Exercise requirements
Omit the pictures, please, and give each record below again exactly.

Rows from a 3D scene dataset
(begin)
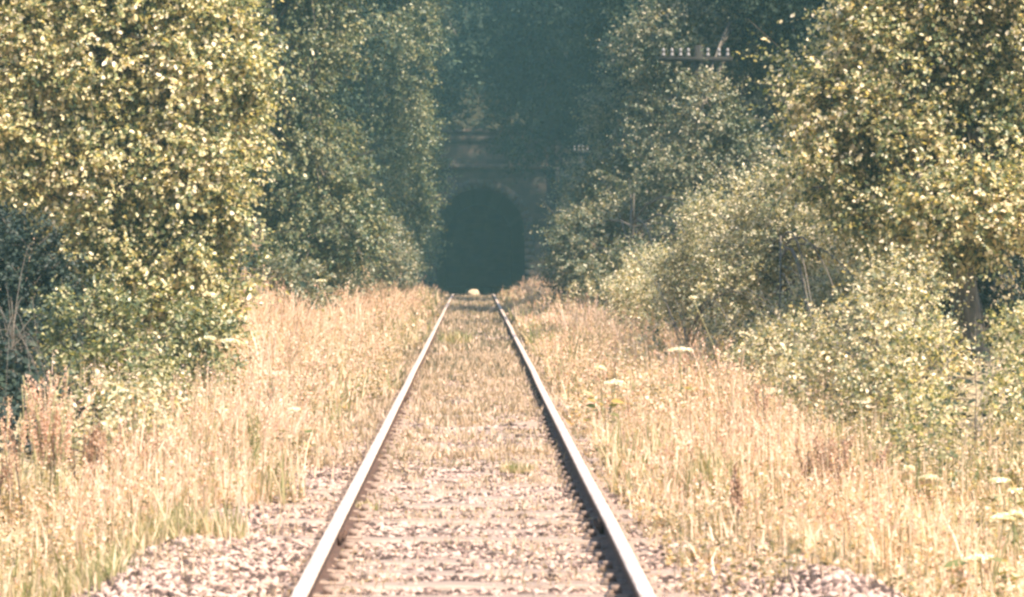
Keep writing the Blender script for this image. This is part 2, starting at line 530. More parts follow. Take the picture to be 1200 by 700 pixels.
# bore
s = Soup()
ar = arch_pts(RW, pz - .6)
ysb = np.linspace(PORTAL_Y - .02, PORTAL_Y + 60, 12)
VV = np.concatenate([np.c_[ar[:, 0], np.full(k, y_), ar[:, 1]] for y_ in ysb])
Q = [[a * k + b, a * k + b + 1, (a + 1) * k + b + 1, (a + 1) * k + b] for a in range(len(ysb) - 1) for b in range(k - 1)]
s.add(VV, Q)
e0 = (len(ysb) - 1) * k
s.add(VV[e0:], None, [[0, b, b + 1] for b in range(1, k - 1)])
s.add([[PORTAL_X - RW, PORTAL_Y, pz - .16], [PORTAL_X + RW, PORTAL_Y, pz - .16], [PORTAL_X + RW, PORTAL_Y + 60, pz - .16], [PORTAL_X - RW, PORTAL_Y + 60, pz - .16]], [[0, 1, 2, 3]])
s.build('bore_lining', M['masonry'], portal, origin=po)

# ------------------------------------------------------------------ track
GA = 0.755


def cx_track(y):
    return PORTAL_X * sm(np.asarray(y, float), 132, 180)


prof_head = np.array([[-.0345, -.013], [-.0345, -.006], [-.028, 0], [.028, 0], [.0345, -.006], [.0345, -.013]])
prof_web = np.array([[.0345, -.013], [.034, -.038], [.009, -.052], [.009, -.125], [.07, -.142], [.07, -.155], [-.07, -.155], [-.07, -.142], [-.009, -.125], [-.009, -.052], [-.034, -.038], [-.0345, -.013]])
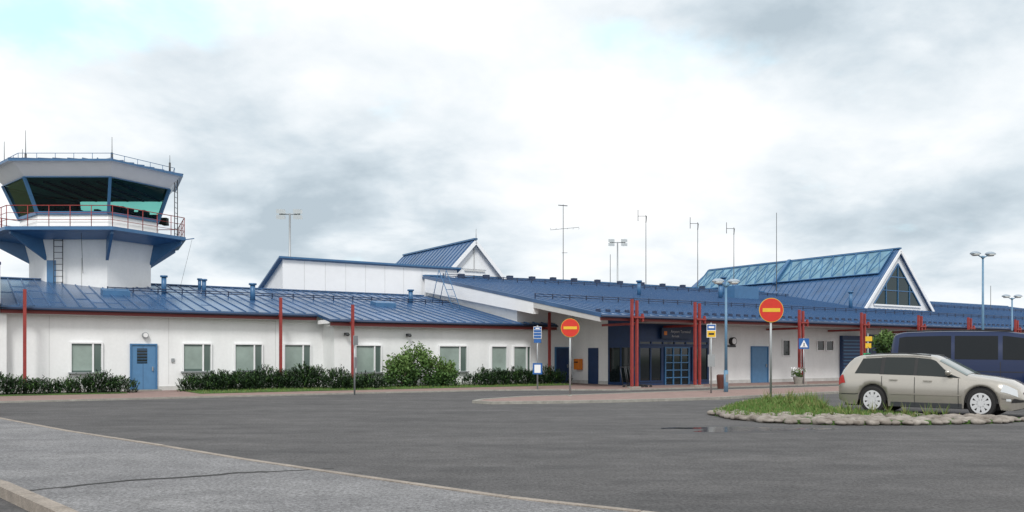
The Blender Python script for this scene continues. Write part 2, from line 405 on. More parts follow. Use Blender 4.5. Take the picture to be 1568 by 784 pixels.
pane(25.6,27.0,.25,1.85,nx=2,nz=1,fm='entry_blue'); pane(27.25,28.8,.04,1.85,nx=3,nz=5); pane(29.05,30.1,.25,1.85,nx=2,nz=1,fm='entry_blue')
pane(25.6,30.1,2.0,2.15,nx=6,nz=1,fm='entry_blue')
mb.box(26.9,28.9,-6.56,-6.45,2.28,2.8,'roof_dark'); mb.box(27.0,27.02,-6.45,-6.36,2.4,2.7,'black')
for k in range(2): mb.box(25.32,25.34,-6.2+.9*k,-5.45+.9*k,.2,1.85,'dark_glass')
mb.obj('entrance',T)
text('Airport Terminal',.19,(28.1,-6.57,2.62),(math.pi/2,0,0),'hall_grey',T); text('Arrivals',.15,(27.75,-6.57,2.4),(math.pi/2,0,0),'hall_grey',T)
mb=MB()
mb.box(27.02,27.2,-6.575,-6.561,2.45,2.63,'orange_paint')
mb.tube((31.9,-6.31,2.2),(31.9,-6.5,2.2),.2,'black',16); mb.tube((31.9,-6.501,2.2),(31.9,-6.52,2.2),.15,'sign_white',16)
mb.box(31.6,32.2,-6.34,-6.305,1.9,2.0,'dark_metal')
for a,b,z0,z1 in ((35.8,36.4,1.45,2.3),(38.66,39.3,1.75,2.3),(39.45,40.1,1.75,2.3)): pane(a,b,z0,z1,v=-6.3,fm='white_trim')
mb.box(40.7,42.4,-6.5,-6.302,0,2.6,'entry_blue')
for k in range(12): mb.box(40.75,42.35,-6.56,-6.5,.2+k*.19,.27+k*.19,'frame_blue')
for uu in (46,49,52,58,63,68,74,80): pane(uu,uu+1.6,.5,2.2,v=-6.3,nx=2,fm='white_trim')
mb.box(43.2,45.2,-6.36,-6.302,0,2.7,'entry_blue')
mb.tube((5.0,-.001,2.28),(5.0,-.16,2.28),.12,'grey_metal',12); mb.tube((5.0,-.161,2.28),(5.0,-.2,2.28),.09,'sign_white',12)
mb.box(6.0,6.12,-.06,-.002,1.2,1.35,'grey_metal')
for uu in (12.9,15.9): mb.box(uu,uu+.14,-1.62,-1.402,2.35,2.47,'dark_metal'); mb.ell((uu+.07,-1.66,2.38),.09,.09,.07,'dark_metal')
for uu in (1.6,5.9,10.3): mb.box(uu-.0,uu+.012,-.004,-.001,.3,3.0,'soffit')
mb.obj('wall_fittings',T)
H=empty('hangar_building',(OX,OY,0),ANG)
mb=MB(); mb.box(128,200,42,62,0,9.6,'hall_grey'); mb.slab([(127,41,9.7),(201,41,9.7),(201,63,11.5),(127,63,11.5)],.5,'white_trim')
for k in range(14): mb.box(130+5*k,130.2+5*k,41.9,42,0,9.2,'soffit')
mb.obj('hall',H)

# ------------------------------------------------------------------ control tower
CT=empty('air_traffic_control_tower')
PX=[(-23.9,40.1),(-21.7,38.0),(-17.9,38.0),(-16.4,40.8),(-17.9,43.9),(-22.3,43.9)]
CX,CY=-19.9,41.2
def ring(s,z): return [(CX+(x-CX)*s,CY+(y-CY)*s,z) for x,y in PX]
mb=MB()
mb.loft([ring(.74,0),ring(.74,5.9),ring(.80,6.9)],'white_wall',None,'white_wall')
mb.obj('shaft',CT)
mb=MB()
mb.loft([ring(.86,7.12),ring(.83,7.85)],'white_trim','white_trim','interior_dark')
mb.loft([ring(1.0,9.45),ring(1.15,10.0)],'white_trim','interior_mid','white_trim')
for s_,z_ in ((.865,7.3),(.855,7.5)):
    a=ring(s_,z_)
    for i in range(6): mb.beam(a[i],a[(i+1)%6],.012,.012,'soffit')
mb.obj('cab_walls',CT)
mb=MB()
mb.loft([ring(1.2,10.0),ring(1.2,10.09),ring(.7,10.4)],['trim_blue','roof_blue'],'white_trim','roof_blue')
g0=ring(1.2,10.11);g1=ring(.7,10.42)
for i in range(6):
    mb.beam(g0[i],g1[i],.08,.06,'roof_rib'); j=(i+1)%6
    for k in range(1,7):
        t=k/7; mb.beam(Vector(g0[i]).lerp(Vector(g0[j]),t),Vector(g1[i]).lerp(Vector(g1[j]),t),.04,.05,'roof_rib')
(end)
Result of this exercise
Keep writing the Blender script for this image. This is part 2, starting at line 530. More parts follow. Take the picture to be 1200 by 700 pixels.
# bore
s = Soup()
ar = arch_pts(RW, pz - .6)
ysb = np.linspace(PORTAL_Y - .02, PORTAL_Y + 60, 12)
VV = np.concatenate([np.c_[ar[:, 0], np.full(k, y_), ar[:, 1]] for y_ in ysb])
Q = [[a * k + b, a * k + b + 1, (a + 1) * k + b + 1, (a + 1) * k + b] for a in range(len(ysb) - 1) for b in range(k - 1)]
s.add(VV, Q)
e0 = (len(ysb) - 1) * k
s.add(VV[e0:], None, [[0, b, b + 1] for b in range(1, k - 1)])
s.add([[PORTAL_X - RW, PORTAL_Y, pz - .16], [PORTAL_X + RW, PORTAL_Y, pz - .16], [PORTAL_X + RW, PORTAL_Y + 60, pz - .16], [PORTAL_X - RW, PORTAL_Y + 60, pz - .16]], [[0, 1, 2, 3]])
s.build('bore_lining', M['masonry'], portal, origin=po)

# ------------------------------------------------------------------ track
GA = 0.755


def cx_track(y):
    return PORTAL_X * sm(np.asarray(y, float), 132, 180)


prof_head = np.array([[-.0345, -.013], [-.0345, -.006], [-.028, 0], [.028, 0], [.0345, -.006], [.0345, -.013]])
prof_web = np.array([[.0345, -.013], [.034, -.038], [.009, -.052], [.009, -.125], [.07, -.142], [.07, -.155], [-.07, -.155], [-.07, -.142], [-.009, -.125], [-.009, -.052], [-.034, -.038], [-.0345, -.013]])
The Blender Python script for this scene continues. Write part 2, from line 405 on. More parts follow. Use Blender 4.5. Take the picture to be 1568 by 784 pixels.
pane(25.6,27.0,.25,1.85,nx=2,nz=1,fm='entry_blue'); pane(27.25,28.8,.04,1.85,nx=3,nz=5); pane(29.05,30.1,.25,1.85,nx=2,nz=1,fm='entry_blue')
pane(25.6,30.1,2.0,2.15,nx=6,nz=1,fm='entry_blue')
mb.box(26.9,28.9,-6.56,-6.45,2.28,2.8,'roof_dark'); mb.box(27.0,27.02,-6.45,-6.36,2.4,2.7,'black')
for k in range(2): mb.box(25.32,25.34,-6.2+.9*k,-5.45+.9*k,.2,1.85,'dark_glass')
mb.obj('entrance',T)
text('Airport Terminal',.19,(28.1,-6.57,2.62),(math.pi/2,0,0),'hall_grey',T); text('Arrivals',.15,(27.75,-6.57,2.4),(math.pi/2,0,0),'hall_grey',T)
mb=MB()
mb.box(27.02,27.2,-6.575,-6.561,2.45,2.63,'orange_paint')
mb.tube((31.9,-6.31,2.2),(31.9,-6.5,2.2),.2,'black',16); mb.tube((31.9,-6.501,2.2),(31.9,-6.52,2.2),.15,'sign_white',16)
mb.box(31.6,32.2,-6.34,-6.305,1.9,2.0,'dark_metal')
for a,b,z0,z1 in ((35.8,36.4,1.45,2.3),(38.66,39.3,1.75,2.3),(39.45,40.1,1.75,2.3)): pane(a,b,z0,z1,v=-6.3,fm='white_trim')
mb.box(40.7,42.4,-6.5,-6.302,0,2.6,'entry_blue')
for k in range(12): mb.box(40.75,42.35,-6.56,-6.5,.2+k*.19,.27+k*.19,'frame_blue')
for uu in (46,49,52,58,63,68,74,80): pane(uu,uu+1.6,.5,2.2,v=-6.3,nx=2,fm='white_trim')
mb.box(43.2,45.2,-6.36,-6.302,0,2.7,'entry_blue')
mb.tube((5.0,-.001,2.28),(5.0,-.16,2.28),.12,'grey_metal',12); mb.tube((5.0,-.161,2.28),(5.0,-.2,2.28),.09,'sign_white',12)
mb.box(6.0,6.12,-.06,-.002,1.2,1.35,'grey_metal')
for uu in (12.9,15.9): mb.box(uu,uu+.14,-1.62,-1.402,2.35,2.47,'dark_metal'); mb.ell((uu+.07,-1.66,2.38),.09,.09,.07,'dark_metal')
for uu in (1.6,5.9,10.3): mb.box(uu-.0,uu+.012,-.004,-.001,.3,3.0,'soffit')
mb.obj('wall_fittings',T)
H=empty('hangar_building',(OX,OY,0),ANG)
mb=MB(); mb.box(128,200,42,62,0,9.6,'hall_grey'); mb.slab([(127,41,9.7),(201,41,9.7),(201,63,11.5),(127,63,11.5)],.5,'white_trim')
for k in range(14): mb.box(130+5*k,130.2+5*k,41.9,42,0,9.2,'soffit')
mb.obj('hall',H)

# ------------------------------------------------------------------ control tower
CT=empty('air_traffic_control_tower')
PX=[(-23.9,40.1),(-21.7,38.0),(-17.9,38.0),(-16.4,40.8),(-17.9,43.9),(-22.3,43.9)]
CX,CY=-19.9,41.2
def ring(s,z): return [(CX+(x-CX)*s,CY+(y-CY)*s,z) for x,y in PX]
mb=MB()
mb.loft([ring(.74,0),ring(.74,5.9),ring(.80,6.9)],'white_wall',None,'white_wall')
mb.obj('shaft',CT)
mb=MB()
mb.loft([ring(.86,7.12),ring(.83,7.85)],'white_trim','white_trim','interior_dark')
mb.loft([ring(1.0,9.45),ring(1.15,10.0)],'white_trim','interior_mid','white_trim')
for s_,z_ in ((.865,7.3),(.855,7.5)):
    a=ring(s_,z_)
    for i in range(6): mb.beam(a[i],a[(i+1)%6],.012,.012,'soffit')
mb.obj('cab_walls',CT)
mb=MB()
mb.loft([ring(1.2,10.0),ring(1.2,10.09),ring(.7,10.4)],['trim_blue','roof_blue'],'white_trim','roof_blue')
g0=ring(1.2,10.11);g1=ring(.7,10.42)
for i in range(6):
    mb.beam(g0[i],g1[i],.08,.06,'roof_rib'); j=(i+1)%6
    for k in range(1,7):
        t=k/7; mb.beam(Vector(g0[i]).lerp(Vector(g0[j]),t),Vector(g1[i]).lerp(Vector(g1[j]),t),.04,.05,'roof_rib')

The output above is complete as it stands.